Thursday, 15 January 2015

Encaustica! Experiments with wax paint.

Well I didnt do a whole lot of art over the Christmas period but I did have a bit of a play with some new materials.  I aquired some encaustic paints and got myself kitted up on the cheap to see what they were all about. 

There is a certain amount of technical knowledge to aquire before you start, its not complicated but certain basics need to be understood. There are loads of books, youtube videos and blogs/websites out there with detailed information about temperatures, safety information, tools etc.

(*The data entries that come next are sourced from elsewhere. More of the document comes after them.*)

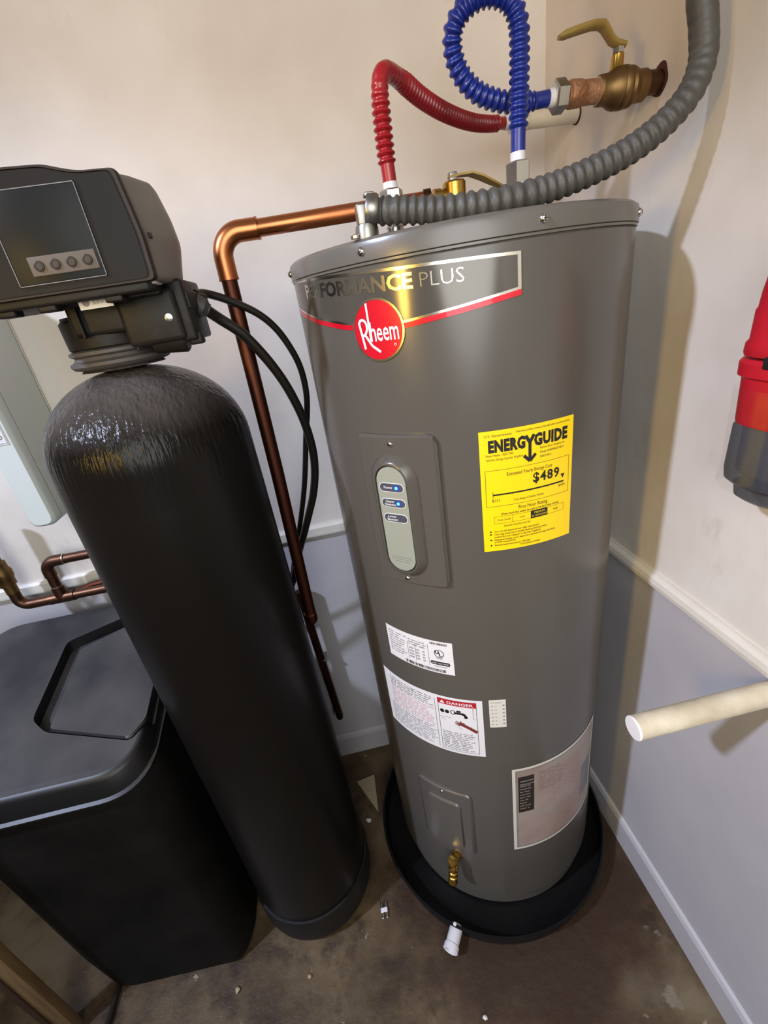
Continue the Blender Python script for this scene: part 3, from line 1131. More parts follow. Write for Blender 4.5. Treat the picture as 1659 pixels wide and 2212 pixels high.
# ------------------------------------------------------------------ drip pan
PX, PY = 0.2370, 0.7760
pan = thing('drip_pan', 'round black plastic drip pan under the grey water heater', 'pan', (PX, PY, 0))
MB().lathe([(0.001, 0.0), (0.290, 0.0), (0.296, 0.004), (0.301, 0.048), (0.3065, 0.051), (0.3075, 0.055), (0.3055, 0.0585), (0.3020, 0.0585), (0.2965, 0.012), (0.290, 0.008), (0.001, 0.008)],
           (PX, PY, 0), n=96).build('tray', M_pan, pan)
od = Vector((-0.58, -0.815, 0)).normalized()
oo = Vector((PX, PY, 0.029)) + od * 0.292
MB().lathe([(0.0125, 0), (0.0125, 0.006), (0.0155, 0.008), (0.0155, 0.040), (0.0175, 0.041), (0.0175, 0.052), (0.015, 0.053), (0.0125, 0.052), (0.0125, 0.030)], oo, od, 24).build('drain_fitting', M_white, pan)
MB().lathe([(0.0001, 0), (0.004, 0.0005), (0.004, 0.002), (0.0001, 0.003)], Vector((PX, PY, 0.0575)) + od * 0.303, (0, 0, 1), 10).build('drain_plug_tab', M_white, pan)


# ------------------------------------------------------------------ flexible connectors
def ribbed(path, r, amp, pitch, plain0, plain1, rplain, smooth_at=None):
    P = spline(path, pitch / 9)
    L = sum((b - a).length for a, b in zip(P, P[1:]))

    def rad(s):
        if s < plain0 or s > L - plain1:
            return rplain
        k = min(1, (s - plain0) / 0.004, (L - plain1 - s) / 0.004)
        am = amp
        if smooth_at:
            d = abs(s - smooth_at[0])
            am = amp * min(1, max(0.06, (d - smooth_at[1]) / 0.03))
        c = math.cos(2 * PI * s / pitch)
        return rplain + (r - rplain) * k + k * am * (math.copysign(abs(c) ** 0.7, c))
    return MB().tube(P, rad, 20), P


def union_nut(name, o, ax, r, h, m, parent):
    return MB().lathe([(r * 0.86, 0), (r, 0.002), (r, h - 0.002), (r * 0.86, h)], o, ax, hexa=True).build(name, m, parent, smooth=False)


# red
red_path = [(0.1487, 0.725, 1.5515), (0.1483, 0.7250, 1.5640), (0.1475, 0.7250, 1.5873), (0.1478, 0.7250, 1.6212), (0.1490, 0.7252, 1.6488), (0.1524, 0.7275, 1.6640), (0.1595, 0.7330, 1.6712), (0.1692, 0.7430, 1.6726),
            (0.1905, 0.7680, 1.6708), (0.2257, 0.8100, 1.6651), (0.2744, 0.8600, 1.6600), (0.3309, 0.9150, 1.6600), (0.3788, 0.9550, 1.6635), (0.4221, 0.9720, 1.6655)]
redh = thing('red_water_connector', 'red ribbed flexible hot water connector rising from the heater lid', 'hose', (0.1487, 0.725, 1.530))
mb, P_ = ribbed(red_path, 0.0107, 0.0019, 0.0086, 0.022, 0.016, 0.0094, (0.130, 0.020))
mb.build('ribbed_hose', M_red, redh)
MB().lathe([(0.0098, 0), (0.0098, 0.009)], (0.1487, 0.725, 1.5455), n=20).build('sleeve', M_white, redh)
union_nut('nut', (0.1487, 0.725, 1.5260), (0, 0, 1), 0.0160, 0.0205, M_chrome, redh)
MB().lathe([(0.0108, 0), (0.0108, 0.008)], (0.420, 0.972, 1.666), (1, 0, 0), 20).build('sleeve', M_white, redh)
union_nut('nut', (0.427, 0.972, 1.666), (1, 0, 0), 0.0165, 0.016, M_chrome, redh)

# blue
blue_path = [(0.3319, 0.725, 1.5600), (0.3325, 0.7250, 1.5883), (0.3343, 0.7250, 1.6320), (0.3356, 0.7250, 1.6740), (0.3340, 0.7250, 1.7020), (0.3225, 0.7268, 1.7215), (0.2995, 0.7310, 1.7305), (0.2768, 0.7370, 1.7270),
             (0.2600, 0.7440, 1.7140), (0.2566, 0.7520, 1.6940), (0.2672, 0.7585, 1.6700), (0.2907, 0.7620, 1.6490), (0.3240, 0.7630, 1.6365), (0.3569, 0.7615, 1.6317), (0.3780, 0.7595, 1.6312), (0.394, 0.759, 1.632)]
bluh = thing('blue_water_connector', 'blue ribbed flexible cold water connector looped above the heater', 'hose', (0.3316, 0.725, 1.530))
mb, P_ = ribbed(blue_path, 0.0116, 0.0017, 0.0094, 0.030, 0.020, 0.0098)
mb.build('ribbed_hose', M_blue, bluh)
MB().lathe([(0.0103, 0), (0.0103, 0.012)], (0.3317, 0.725, 1.5565), n=20).build('sleeve', M_white, bluh)
union_nut('nut', (0.3316, 0.725, 1.5270), (0, 0, 1), 0.0172, 0.031, M_chrome, bluh)
MB().lathe([(0.0112, 0), (0.0112, 0.009)], (0.392, 0.759, 1.632), (1, 0, 0), 20).build('sleeve', M_white, bluh)
union_nut('nut', (0.3995, 0.759, 1.6325), (1, 0, 0), 0.0195, 0.018, M_chrome, bluh)

# ------------------------------------------------------------------ brass ball valve coming out of the right wall
bv = thing('brass_ball_valve', 'brass ball valve with yellow lever on copper pipe from right wall', 'valve', (X0, 0.759, 1.636))
vx = (1, 0, 0)
ov = Vector((0.4175, 0.759, 1.633))
MB().lathe([(0.0125, 0), (0.0150, 0.001), (0.0148, 0.006), (0.0162, 0.0075), (0.0158, 0.022), (0.0148, 0.0235), (0.0142, 0.030), (0.0142, 0.044), (0.0148, 0.050)], ov, vx, 24).build('corroded_adapter', M_corr, bv)
MB().lathe([(0.0155, 0), (0.0155, 0.004)], ov + Vector((0.047, 0, 0)), vx, 24).build('solder_ring', M_solder, bv)
MB().lathe([(0.0155, 0), (0.0175, 0.002), (0.0180, 0.014), (0.0205, 0.018), (0.0235, 0.024), (0.0245, 0.029), (0.0225, 0.031), (0.0245, 0.034), (0.0245, 0.040), (0.022, 0.043), (0.0235, 0.047), (0.0220, 0.052), (0.0185, 0.056), (0.0185, 0.070), (0.0165, 0.072)],
           ov + Vector((0.048, 0, 0)), vx, 24).build('valve_body', M_brassd, bv)
MB().lathe([(0.0110, 0), (0.0085, 0.006), (0.0082, 0.018), (0.0065, 0.020)], ov + Vector((0.076, 0, 0.018)), (0.05, 0, 1), 16).build('valve_bonnet', M_brass, bv)
MB().lathe([(0.0078, 0), (0.0078, 0.006), (0.0052, 0.0065), (0.0052, 0.014)], ov + Vector((0.077, 0, 0.037)), (0.05, 0, 1), hexa=True).build('stem_nut', M_chrome, bv, smooth=False)
ZL = ov.z
lv = []
for x, z, hw in ((0.503, 1.676, 0.006), (0.490, 1.6785, 0.0068), (0.484, 1.682, 0.0075), (0.472, 1.6960, 0.0085), (0.4675, 1.6990, 0.0090), (0.455, 1.6995, 0.0092), (0.435, 1.6965, 0.0088), (0.415, 1.6930, 0.0075), (0.407, 1.6912, 0.0040)):
    lv.append([(x, 0.759 + hw * 1.25 * math.cos(q), z + 0.003 + 0.0046 * min(1, hw / 0.007) * math.sin(q)) for q in [2 * PI * i / 12 for i in range(12)]])
MB().loft(lv).build('lever', M_lever, bv)
MB().lathe([(0.0140, 0), (0.0140, 0.055)], ov + Vector((0.112, 0, 0.002)), vx, 24).build('copper_stub', M_copl, bv)
ho = Flat()
ho.disc(0, 0, 0.0175, 0.0190, 20)
hb = MB()
hv = [(0.5590 - 0.0004, 0.757 + a * (1 + 0.08 * math.sin(i * 1.26)), 1.6365 + b * (1 + 0.07 * math.cos(i * 0.94))) for i, (a, b) in enumerate(ho.v)]
hb.loft([hv, [(x + 0.004, y, z) for x, y, z in hv]])
hb.build('wall_hole', M_hole, bv)

# ------------------------------------------------------------------ white pipe stub that feeds the red connector
st = thing('white_pipe_stub', 'short white plastic pipe from right wall meeting the red hose', 'pipe', (X0, 0.972, 1.664))
MB().lathe([(0.0138, 0), (0.0138, 0.121)], (0.441, 0.972, 1.6655), vx, 24).build('pipe', M_pvc, st)
MB().lathe([(0.0168, 0), (0.0172, 0.001), (0.0172, 0.018), (0.0150, 0.019)], (0.441, 0.972, 1.6655), vx, 24).build('coupling', M_pvc, st)
MB().lathe([(0.0145, 0), (0.0152, 0.003)], (0.5565, 0.972, 1.6645), vx, 20).build('wall_hole', M_hole, st)

# ------------------------------------------------------------------ grey flexible conduit
cp = [(0.1125, 0.657, 1.5150), (0.1222, 0.655, 1.5130), (0.1375, 0.647, 1.5105), (0.1885, 0.638, 1.5035), (0.2475, 0.632, 1.5017), (0.307, 0.632, 1.5055), (0.3685, 0.632, 1.516), (0.428, 0.630, 1.533), (0.471, 0.628, 1.554),
      (0.503, 0.626, 1.581), (0.519, 0.630, 1.612), (0.5165, 0.632, 1.645), (0.510, 0.634, 1.675), (0.505, 0.638, 1.74), (0.503, 0.640, 1.82)]
cond = thing('flexible_conduit', 'thick grey ribbed electrical conduit curving over the heater lid', 'conduit', (0.0985, 0.66, 1.484))
Pc = spline(cp, 0.00105)
Lc = sum((b - a).length for a, b in zip(Pc, Pc[1:]))


def crad(s):
    k = max(0.0, min(1.0, (0.47 - s) / 0.12))          # ribs fade where the tube hangs straight
    c = math.cos(2 * PI * s / (0.0088 + 0.0035 * min(1, s / 0.2)))
    return 0.0151 + (0.0013 * k + 0.00018) * math.copysign(abs(c) ** 0.75, c)


MB().tube(Pc, crad, 24).build('ribbed_tube', M_cond, cond)
ca = (Pc[8] - Pc[0]).normalized()
MB().lathe([(0.0175, -0.012), (0.0185, -0.010), (0.0185, 0.000), (0.0170, 0.003)], Pc[0], ca, 24).build('clamp_collar', M_dull, cond)
el = MB().lathe([(0.0150, 0), (0.0150, 0.012), (0.0135, 0.018)], (0.0985, 0.662, 1.484), (0.05, 0, 1), 20)
el.box(0.088, 0.103, 0.652, 0.672, 1.500, 1.525, 0.003)
el.build('connector_elbow', M_dull, cond)
MB().box(0.100, 0.112, 0.650, 0.664, 1.5300, 1.5345, 0.001).build('clamp_ear', M_dull, cond)

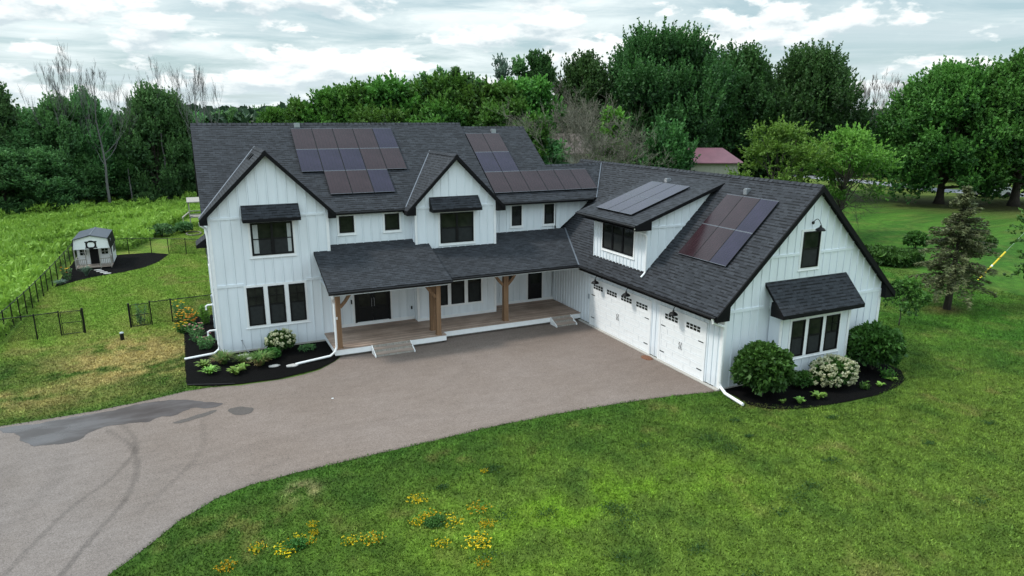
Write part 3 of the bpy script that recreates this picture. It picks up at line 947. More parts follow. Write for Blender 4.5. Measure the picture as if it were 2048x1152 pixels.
# ---- double entrance door
FMd = FM
d = MB()
FM.box(d, 6.12, 7.88, 2.70, 2.80, -.005, .07); FM.box(d, 6.12, 6.21, .58, 2.70, -.005, .07); FM.box(d, 7.79, 7.88, .58, 2.70, -.005, .07)
dob = d.build('double_door', M['black'], house)
for s, (a, b) in enumerate(((6.211, 6.995), (7.005, 7.789))):
    L = MB(); FM.box(L, a, b, .60, 2.695, -.004, .035)
    FM.box(L, a + .14, b - .14, .75, 1.22, .035, .048)
    lf = L.build('door_leaf', M['black'], dob)
    g = MB(); FM.box(g, a + .13, b - .13, 1.38, 2.58, .0352, .040)
    g.build('glass_pane', M['glass'], dob)
    h = MB(); uu = b - .06 if s == 0 else a + .06
    h.tube([FM.P(uu, 1.35, .04), FM.P(uu, 1.35, .10), FM.P(uu, 1.75, .10), FM.P(uu, 1.75, .04)], .012, 6); h.build('handle', M['galv'], dob)
t = MB()
FM.box(t, 6.02, 6.119, .60, 2.9, -.005, .034); FM.box(t, 7.881, 7.98, .60, 2.9, -.005, .034); FM.box(t, 6.12, 7.88, 2.801, 2.9, -.005, .033)
t.build('trim', M['trim'], dob)
mb = MB(); FM.box(mb, 5.03, 9.1, .42, .58, -.005, .036); mb.build('skirting_board', M['trim'], house)

# ---- centre block
FC = Face('front', -0.05)
hc = [(10.29, 12.24, 4.17, 5.9), (9.9, 12.62, .98, 3.06), (9.86, 12.42, 5.9, 6.58)]
wall(FC, [(9.12, .42), (13.36, .42), (13.36, 6.23), (11.24, 8.37), (9.12, 6.23)], 0.2, hc, [(6.02, 9.12, 13.36, .10)], u_off=.1)
wall(Face('west', 9.12), [(.152, .42), (.5, .42), (.5, 6.2), (.152, 6.2)], .2)
wall(Face('east', 13.36), [(.152, .42), (1.0, .42), (1.0, 6.2), (.152, 6.2)], .2)
window(FC, 10.39, 12.14, 4.28, 5.77, cols=2)
for a, b in ((9.98, 10.70), (10.89, 11.60), (11.80, 12.52)): window(FC, a, b, 1.11, 2.95, grid=None, rail=.55, trim=0)
mb = MB()
FC.box(mb, 9.88, 12.62, 2.951, 3.055, -.005, .033); FC.box(mb, 9.88, 12.62, 1.0, 1.109, -.005, .033)
for a, b in ((9.88, 9.979), (10.701, 10.889), (11.601, 11.799), (12.521, 12.62)): FC.box(mb, a, b, 1.11, 2.95, -.005, .033)
mb.build('window_trim', M['trim'], house)
mb = MB(); FC.box(mb, 9.10, 13.38, .42, .56, -.005, .036); mb.build('skirting_board', M['trim'], house)
for a, b in ((9.098, 9.22), (13.26, 13.382)):
    mb = MB(); FC.box(mb, a, b, .57, 6.01, -.005, .044); mb.build('corner_board', M['trim'], house)
cx_ = 11.24; cs = (8.58 - 5.98) / (11.24 - 8.672)
yv = .247 + (8.58 - 6.06) / mM; ye = .247 + (5.98 - 6.06) / mM
roof([(8.672, ye + .3, 5.98), (8.672, -.31, 5.98), (cx_, -.31, 8.58), (cx_, yv, 8.58)])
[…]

So with what I have gleaned so far an absolute basic kit comprises either absorbent paper or card, or some kind of wooden support.  The wood needs to be primed with encaustic medium, which is just the paint without pigment i.e. beeswax and resin. Then you need something to warm and melt the wax blocks, I got myself a Teppanyaki hot plate in the sale (£16.00) and some cake tins to hold the melted colours and use as a palette - I dont melt directly on the hot plate.  I dug out some no longer used bristle paintbrushes, you need natural fibres because of the temperatures, and then a hair dryer to fuse and manipulate the wax once its painted on the support.  

There is plenty of purpose designed equipment available but so far I think my budget set up is absolutely fine.  I have also bought a really cheapo set of potters tools to scrape and manipulate the wax (£3.00 ish on Amazon).

So thats it, I dug out an old life drawing that I happened to have done on watercolour paper and added wax, used a bit of pigment stick, a bit more wax, fused, used my pan pastels scraped bits off, melted and re-manipulated it multiple times and generally played with it on and off for about a week until I decided it was finished.  

Encaustic is great fun, and I really like the idea of using my life drawings as a base.  I have dabbled with cold wax medium and like the effect of both types when depicting flesh.  I have some graphite powder, charcoal powder and even some schminke metallic dry pigment to experiment with next time.

Here are some closeups, the texture is really interesting in real life and the colours are brilliant and glowing.  I mounted the paper on a piece of hardboard using PVA glue and even had a frame that suited.

Not all the experiments were successful though, I scraped off this  8 x 8" prepared board and then recycled the wax to decorate my wooden triceratops - his friend the pterotactyl is waiting for my next failure.


  1. I've only ever done beeswax collage and the set up was even smaller, but I love the effects of encaustic paints and would love to try it. Your post is very inspiring, I am going to give this a go!

  2. Thanks Rolina, the paints were sent to me in error that's the only reason I tried them but I reckon they are right up your street. For me they work the opposite of oils in so far as the more you fiddle the better it gets.